Het Is wonder hoe sommige mannen in alle omstandigheden den kop koel houden en van alles gebruik maken. Keulemans staat achter de toonbank van een pas ontruimde herberg te “tappen voor de mannen van Kiel en andere gekende lustige kerels die “schrikdorst” gekregen hebben en hem nu, gratis, aan het lessen zijn. Andere zaten zelfs al in de laden van de kasten van lege burgerhuizen en komen met zilverwerk maar ook met waardeloze prullen voor de dag. Dat is allemaal opdat de Duitsers het niet zouden stelen!
Eindelijk, na meer dan 3 uur oponthoud, geraakt onze trein weer op dreef. We hebben een, kleine wandeling tussen boomgaarden en groene velden moeten doen om een kilometer of zo voorbij de brug, weer instappen. Traag met veel halten, alarm in verschillende stations. Van verre zien we Duitse “stukas?” de banen volgen op zoek naar Engelse legercamions die het oosten inrijden. We zien autobussen van een heel, heel ouderwets model over de grintwegen razen dat het stof tot boven de huizen opwalmt! In Cappelen- op-den- Bosch liggen vrachtschepen in de vaart en een er van kreeg een bom midden op het dek. We verstaan niet hoe het nog samenhoudt.

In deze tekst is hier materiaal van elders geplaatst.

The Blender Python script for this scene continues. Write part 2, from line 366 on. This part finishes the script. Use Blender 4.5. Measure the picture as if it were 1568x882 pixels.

In Maldegem was het geloof ik, dat ze het stationsgebouw getroffen hadden, maar gelukkig niet de sporen. Het donkert bijna als we in Brugge aankomen en vóór we veel tijd gehad hebben om uit te rusten zijn we al van dienst. Er is geperst stro te halen naar St. Andries, meer dan een halfuur ver. Het is een heel vraagstuk hoe die blokken van 40 à50 kgr. Aan te pakken en in Brugge, Gistelsteenweg, te krijgen. Het beste blijkt nog te zijn, ze om beurten een 500 meter ver op de rug te dragen, dubbel gebogen als een bezwijkende kariatide! We raken er op de duur, de ene wat vroeger,
de andere wat later( er waren herbergen en winkels onderweg) mee thuis, dat is in een soort kasteeltje waar we, met 60 à70 man, noch roeren noch keren kunne, war aanleiding geeft tot de gewone kibbelarijen om een hoekje, een stuk “meubel” of een achterkeukentje. Overal ligt er stro, slingeren uitrustingen, staan wapens en hangen kledingsstukken. Ik schrijf, zo goed als ik kan, met potlood een brief naar huis, er niet oprekende dat hij daar zal geraken. Het wordt zo donker dat de laatste regels allesbehalve leesbaar zullen zijn!
Het is na middernacht als allen, in de overbevolkte kamers en gangen, tot rust komen. Ik slaap in met mijn gedachten thuis, allen die mij dierbaar zijn in Gods genade bevelend.
Ik denk dat velen van onze mannen hier, die nooit bidden, en dat zal wel een heel groot procent zijn, toch eens het weinige bovenhalen dat ze nog van hun gebeden kennen. Het is vanavond, nu de eerste opwinding van het “nieuwe” voorbij is, dat we voor ’t eerst verwezenlijken wat verschrikkelijke zaak het woord “oorlog” beduid. Hier zijn mannen uit Limburg en Antwerpen. Wat gebeurt ginder ver met hun huis, hun ouders?